Perhaps among the most slippery words to prompt the writing of stories is the word “uncertainty.” But the Institute for Climate and Sustainable Cities used it to provoke 24 writers writing in eight languages of the Philippines to illumine this human experience, each writer given a photo-portrait of a survivor of natural hazards, whose voices could now be heard in the narratives and 26 photographs that compose the book “Agam.”Aside from the photo-portrait I was given, which was that of a fisherman who had survived the onslaught of typhoon Ondoy in Mindanao, ICSC also enjoined me to steer clear from using the usual catchwords of environmental science, especially the phrase “climate change” itself. The brief asked each of us to write the human in and with the environment, and to bring to the discourse the problems that have its contexts in specific cultural modes of thinking and behaving within one’s specific environment.
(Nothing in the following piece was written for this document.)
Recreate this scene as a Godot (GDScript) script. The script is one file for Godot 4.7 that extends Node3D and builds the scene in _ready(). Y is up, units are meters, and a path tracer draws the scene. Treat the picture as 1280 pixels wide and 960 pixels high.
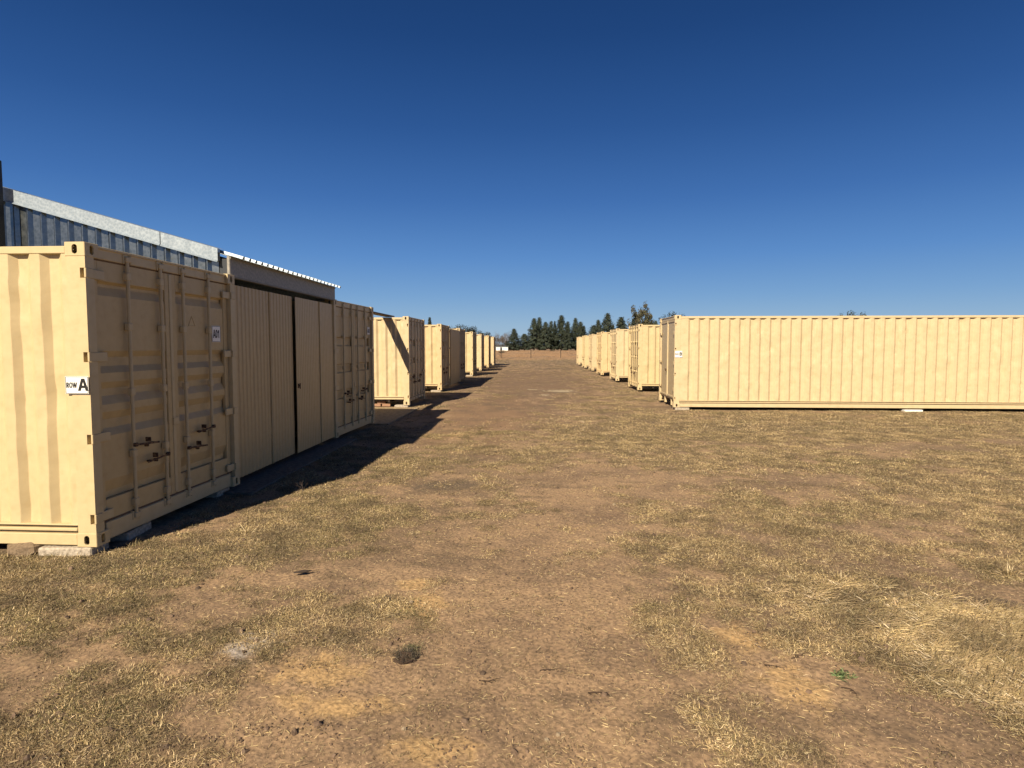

Thus, the book “Agam” is one of the best resources of stories and poems from which to glean the ecological literacy of our archipelagic imagination. How do our people’s stories “read” the seas that unite our islands, and how do we account for the rising waters that would inevitably change our shorelines and marine lifeways in the next five decades? How do our people’s experiences of surviving calamitous storms and typhoons “write” into their very bones and sinews these changes in the natural environment? When a poem asks us to gaze up to the heavens and sense the unseasonal onset of hard rains, how do we learn from the songs and poetry of our people how to sustain our lives and our communities amidst hazards and disasters?
“Agam” does not claim to provide the answers, but it gives a real time-space for the reader’s imagination to dwell consciously on the question of how humans and all living species intricately weave together the life-strands of our earth, this very ground of being that sustains us. More than examination of consciousness, the narratives in “Agam” sustain our interstitial spaces for hope.